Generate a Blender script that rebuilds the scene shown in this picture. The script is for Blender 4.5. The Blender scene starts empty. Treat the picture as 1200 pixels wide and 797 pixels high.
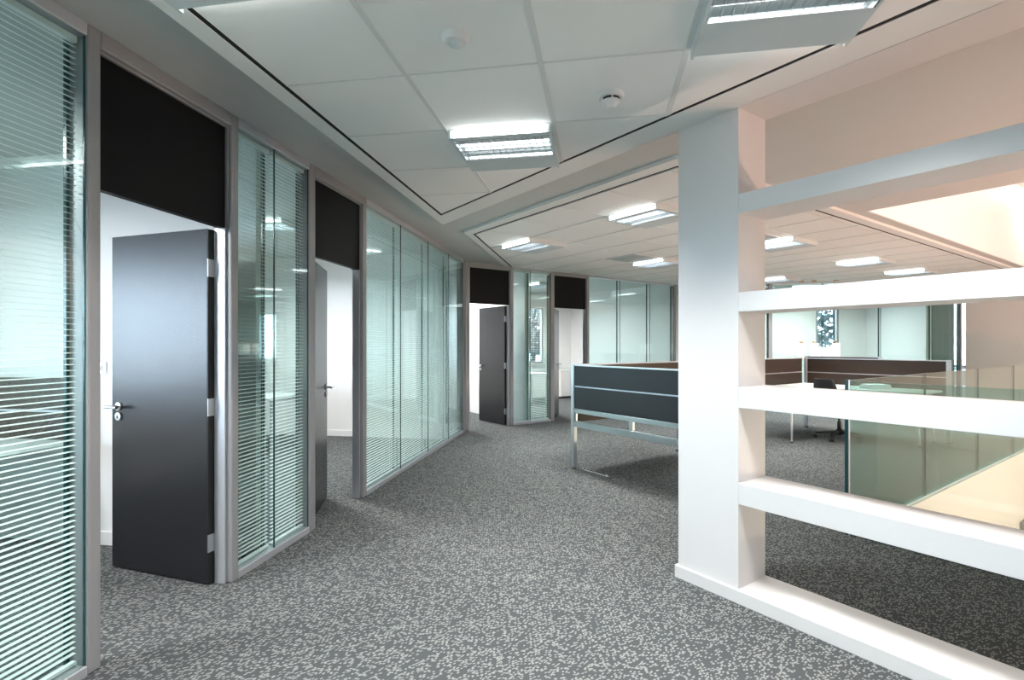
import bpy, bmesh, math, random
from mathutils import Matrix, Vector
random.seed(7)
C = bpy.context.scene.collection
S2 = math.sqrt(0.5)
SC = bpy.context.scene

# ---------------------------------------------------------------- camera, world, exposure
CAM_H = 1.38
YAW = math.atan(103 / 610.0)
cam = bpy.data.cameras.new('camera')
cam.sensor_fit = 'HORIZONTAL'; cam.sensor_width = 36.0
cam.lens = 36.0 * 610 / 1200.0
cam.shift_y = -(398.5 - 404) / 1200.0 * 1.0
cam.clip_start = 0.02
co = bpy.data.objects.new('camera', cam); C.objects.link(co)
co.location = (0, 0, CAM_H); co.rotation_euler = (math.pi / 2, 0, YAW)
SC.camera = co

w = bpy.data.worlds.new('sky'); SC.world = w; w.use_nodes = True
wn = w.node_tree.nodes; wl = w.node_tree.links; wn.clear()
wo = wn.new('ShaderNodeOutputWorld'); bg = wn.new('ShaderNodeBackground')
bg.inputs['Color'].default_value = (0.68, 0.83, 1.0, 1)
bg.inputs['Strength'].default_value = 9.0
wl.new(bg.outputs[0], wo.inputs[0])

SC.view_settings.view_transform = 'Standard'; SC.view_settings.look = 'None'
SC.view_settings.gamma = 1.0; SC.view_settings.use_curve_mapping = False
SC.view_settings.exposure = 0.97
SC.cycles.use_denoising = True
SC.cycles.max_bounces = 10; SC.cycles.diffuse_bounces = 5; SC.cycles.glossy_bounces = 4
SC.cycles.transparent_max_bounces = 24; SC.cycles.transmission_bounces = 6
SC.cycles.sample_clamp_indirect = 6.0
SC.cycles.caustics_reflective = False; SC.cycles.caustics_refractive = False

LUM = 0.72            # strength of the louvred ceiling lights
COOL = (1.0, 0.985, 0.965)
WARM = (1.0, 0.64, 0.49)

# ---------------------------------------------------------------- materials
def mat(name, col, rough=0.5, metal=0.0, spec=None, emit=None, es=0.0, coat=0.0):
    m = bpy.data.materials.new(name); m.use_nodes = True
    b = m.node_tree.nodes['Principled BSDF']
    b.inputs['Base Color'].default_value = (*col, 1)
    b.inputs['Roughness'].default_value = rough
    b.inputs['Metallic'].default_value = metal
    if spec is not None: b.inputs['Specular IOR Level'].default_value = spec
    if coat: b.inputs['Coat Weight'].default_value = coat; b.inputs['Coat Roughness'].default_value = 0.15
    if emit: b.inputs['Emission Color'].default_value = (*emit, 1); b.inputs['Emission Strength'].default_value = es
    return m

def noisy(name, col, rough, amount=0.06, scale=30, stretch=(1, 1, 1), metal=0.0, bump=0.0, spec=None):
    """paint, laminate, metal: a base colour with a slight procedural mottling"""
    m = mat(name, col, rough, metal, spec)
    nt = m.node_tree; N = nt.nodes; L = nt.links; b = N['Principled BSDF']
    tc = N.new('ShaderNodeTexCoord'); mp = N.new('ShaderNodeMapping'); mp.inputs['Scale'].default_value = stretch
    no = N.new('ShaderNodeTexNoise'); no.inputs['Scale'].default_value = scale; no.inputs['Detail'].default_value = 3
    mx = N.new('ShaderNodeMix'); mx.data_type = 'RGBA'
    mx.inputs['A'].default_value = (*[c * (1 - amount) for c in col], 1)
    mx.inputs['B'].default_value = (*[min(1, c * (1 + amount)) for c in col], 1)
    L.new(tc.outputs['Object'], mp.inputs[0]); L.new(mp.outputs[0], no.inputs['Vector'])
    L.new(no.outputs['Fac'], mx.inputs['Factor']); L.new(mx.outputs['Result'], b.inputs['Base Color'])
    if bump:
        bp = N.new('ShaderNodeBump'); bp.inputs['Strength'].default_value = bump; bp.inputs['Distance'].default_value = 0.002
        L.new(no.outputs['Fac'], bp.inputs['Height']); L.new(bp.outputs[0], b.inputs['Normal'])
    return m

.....

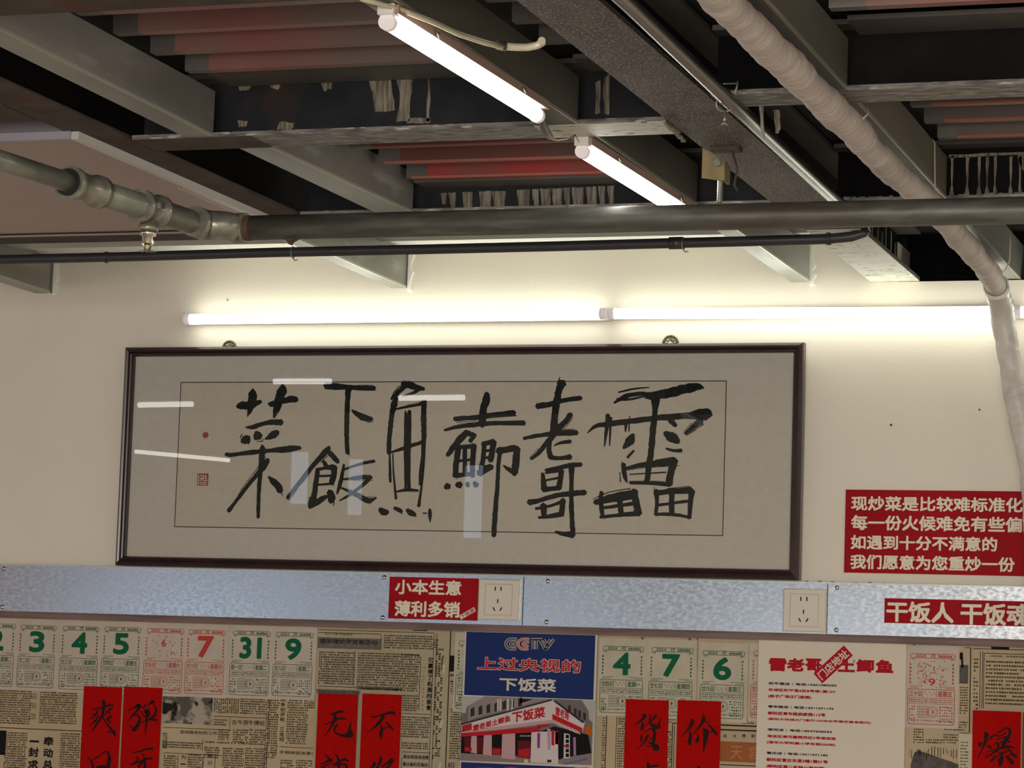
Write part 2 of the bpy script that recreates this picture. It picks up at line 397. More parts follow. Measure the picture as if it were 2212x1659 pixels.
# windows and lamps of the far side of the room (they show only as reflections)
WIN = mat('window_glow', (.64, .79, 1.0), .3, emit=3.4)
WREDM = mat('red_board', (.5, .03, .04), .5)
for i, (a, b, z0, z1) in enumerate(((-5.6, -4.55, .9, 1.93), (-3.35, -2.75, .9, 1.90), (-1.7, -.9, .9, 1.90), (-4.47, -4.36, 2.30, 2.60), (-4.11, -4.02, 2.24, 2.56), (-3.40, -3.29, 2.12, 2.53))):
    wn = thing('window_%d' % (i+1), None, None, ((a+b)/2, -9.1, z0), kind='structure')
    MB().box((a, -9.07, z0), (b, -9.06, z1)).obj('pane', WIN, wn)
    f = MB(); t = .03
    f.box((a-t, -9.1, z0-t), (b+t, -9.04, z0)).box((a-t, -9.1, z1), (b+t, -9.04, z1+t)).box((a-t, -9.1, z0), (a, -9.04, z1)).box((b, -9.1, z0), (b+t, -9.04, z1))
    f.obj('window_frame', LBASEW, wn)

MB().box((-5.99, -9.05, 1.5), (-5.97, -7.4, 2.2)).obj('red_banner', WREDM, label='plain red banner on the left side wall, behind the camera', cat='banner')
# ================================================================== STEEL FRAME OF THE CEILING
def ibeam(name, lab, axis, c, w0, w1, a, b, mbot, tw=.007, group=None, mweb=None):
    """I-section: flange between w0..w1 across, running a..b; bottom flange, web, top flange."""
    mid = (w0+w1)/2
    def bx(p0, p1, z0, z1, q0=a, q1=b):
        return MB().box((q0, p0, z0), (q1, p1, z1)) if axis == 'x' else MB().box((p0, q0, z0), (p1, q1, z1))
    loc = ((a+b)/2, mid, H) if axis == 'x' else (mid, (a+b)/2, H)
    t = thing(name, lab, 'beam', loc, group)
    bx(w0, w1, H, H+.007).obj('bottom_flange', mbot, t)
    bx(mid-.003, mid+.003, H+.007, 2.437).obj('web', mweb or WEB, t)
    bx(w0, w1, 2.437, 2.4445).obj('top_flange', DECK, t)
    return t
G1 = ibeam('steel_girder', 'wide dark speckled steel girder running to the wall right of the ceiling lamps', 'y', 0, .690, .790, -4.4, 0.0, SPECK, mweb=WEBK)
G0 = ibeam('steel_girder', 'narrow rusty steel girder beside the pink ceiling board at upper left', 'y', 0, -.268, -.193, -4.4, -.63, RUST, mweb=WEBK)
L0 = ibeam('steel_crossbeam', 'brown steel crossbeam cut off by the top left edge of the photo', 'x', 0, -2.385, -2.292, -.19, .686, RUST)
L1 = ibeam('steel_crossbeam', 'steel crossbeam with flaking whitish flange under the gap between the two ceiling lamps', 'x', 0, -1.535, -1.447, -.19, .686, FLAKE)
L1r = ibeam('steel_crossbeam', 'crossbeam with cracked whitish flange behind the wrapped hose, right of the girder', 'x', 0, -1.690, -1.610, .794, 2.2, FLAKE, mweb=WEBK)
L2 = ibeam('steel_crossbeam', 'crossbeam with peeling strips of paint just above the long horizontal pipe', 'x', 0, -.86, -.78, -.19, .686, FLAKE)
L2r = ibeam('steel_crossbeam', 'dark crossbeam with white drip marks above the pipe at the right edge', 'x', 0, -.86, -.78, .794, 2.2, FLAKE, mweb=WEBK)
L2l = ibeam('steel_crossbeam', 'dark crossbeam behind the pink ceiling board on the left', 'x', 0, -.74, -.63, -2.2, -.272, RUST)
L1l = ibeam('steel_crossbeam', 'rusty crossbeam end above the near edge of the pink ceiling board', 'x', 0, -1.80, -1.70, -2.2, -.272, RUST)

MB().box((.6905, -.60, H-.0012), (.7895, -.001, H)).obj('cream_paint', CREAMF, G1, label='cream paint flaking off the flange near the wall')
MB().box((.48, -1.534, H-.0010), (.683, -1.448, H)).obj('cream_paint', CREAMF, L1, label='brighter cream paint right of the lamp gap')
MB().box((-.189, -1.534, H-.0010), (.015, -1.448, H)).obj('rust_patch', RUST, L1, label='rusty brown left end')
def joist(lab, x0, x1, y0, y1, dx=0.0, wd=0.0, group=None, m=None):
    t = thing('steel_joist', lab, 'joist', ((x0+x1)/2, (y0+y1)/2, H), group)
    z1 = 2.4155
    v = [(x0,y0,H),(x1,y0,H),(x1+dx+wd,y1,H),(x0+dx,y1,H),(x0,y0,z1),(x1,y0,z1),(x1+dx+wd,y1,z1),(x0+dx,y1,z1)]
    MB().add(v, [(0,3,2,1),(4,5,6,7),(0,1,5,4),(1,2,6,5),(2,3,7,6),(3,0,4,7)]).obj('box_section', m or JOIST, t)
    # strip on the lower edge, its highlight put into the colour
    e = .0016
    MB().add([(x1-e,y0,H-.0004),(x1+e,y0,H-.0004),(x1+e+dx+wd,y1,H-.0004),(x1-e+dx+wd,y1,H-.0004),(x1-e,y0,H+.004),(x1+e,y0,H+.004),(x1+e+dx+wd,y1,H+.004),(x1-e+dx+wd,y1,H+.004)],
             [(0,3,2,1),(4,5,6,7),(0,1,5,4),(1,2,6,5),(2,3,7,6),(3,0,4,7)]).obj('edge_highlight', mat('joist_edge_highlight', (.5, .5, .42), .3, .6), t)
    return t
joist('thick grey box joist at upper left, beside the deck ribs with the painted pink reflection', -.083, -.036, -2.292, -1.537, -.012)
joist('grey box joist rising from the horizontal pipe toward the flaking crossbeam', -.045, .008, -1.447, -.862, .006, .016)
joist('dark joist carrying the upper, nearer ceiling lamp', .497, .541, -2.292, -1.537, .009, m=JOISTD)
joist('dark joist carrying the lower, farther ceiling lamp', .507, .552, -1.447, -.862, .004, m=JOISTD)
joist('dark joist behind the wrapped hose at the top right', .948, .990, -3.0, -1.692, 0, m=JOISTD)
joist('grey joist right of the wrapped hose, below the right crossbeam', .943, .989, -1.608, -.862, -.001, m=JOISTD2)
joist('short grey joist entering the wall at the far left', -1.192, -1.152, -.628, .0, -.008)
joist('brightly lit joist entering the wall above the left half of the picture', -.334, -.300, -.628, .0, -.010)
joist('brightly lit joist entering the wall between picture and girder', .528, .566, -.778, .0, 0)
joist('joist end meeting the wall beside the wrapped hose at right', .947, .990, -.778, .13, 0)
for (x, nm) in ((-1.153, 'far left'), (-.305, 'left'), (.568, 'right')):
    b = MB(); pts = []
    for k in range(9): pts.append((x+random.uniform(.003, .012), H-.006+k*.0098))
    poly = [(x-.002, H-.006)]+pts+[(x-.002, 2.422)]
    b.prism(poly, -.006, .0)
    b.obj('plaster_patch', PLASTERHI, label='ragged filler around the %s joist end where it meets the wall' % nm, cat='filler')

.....

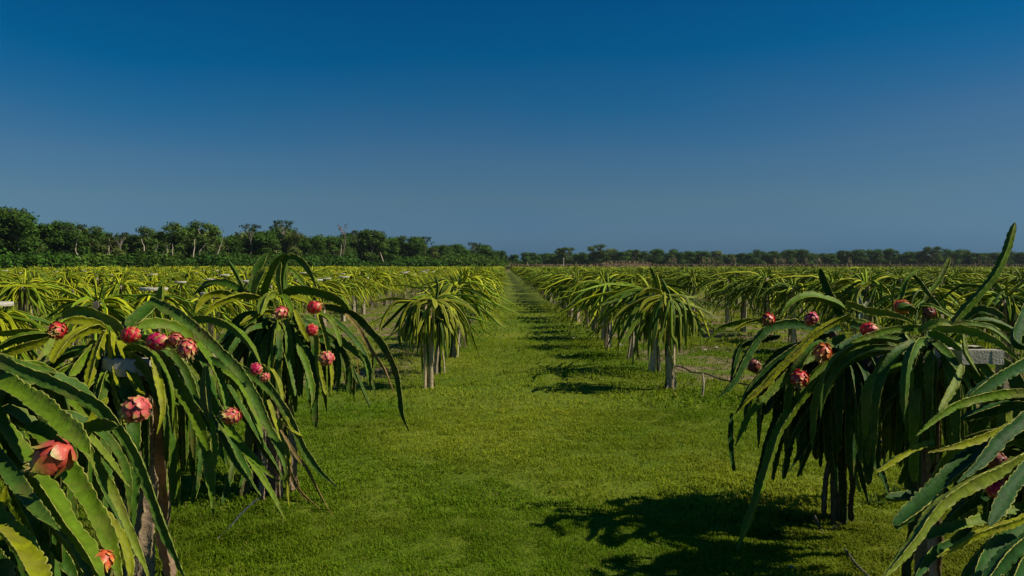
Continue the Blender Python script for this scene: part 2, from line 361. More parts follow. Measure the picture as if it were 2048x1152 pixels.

.....

§ Task prompt
Leave the pictures aside and restate exactly the lines from the one containing "Generate a Blender" to the one containing "SC.camera = co", those two lines included.

§ Exercise response
Generate a Blender script that rebuilds the scene shown in this picture. The script is for Blender 4.5. The Blender scene starts empty. Treat the picture as 1200 pixels wide and 797 pixels high.
import bpy, bmesh, math, random
from mathutils import Matrix, Vector
random.seed(7)
C = bpy.context.scene.collection
S2 = math.sqrt(0.5)
SC = bpy.context.scene

# ---------------------------------------------------------------- camera, world, exposure
CAM_H = 1.38
YAW = math.atan(103 / 610.0)
cam = bpy.data.cameras.new('camera')
cam.sensor_fit = 'HORIZONTAL'; cam.sensor_width = 36.0
cam.lens = 36.0 * 610 / 1200.0
cam.shift_y = -(398.5 - 404) / 1200.0 * 1.0
cam.clip_start = 0.02
co = bpy.data.objects.new('camera', cam); C.objects.link(co)
co.location = (0, 0, CAM_H); co.rotation_euler = (math.pi / 2, 0, YAW)
SC.camera = co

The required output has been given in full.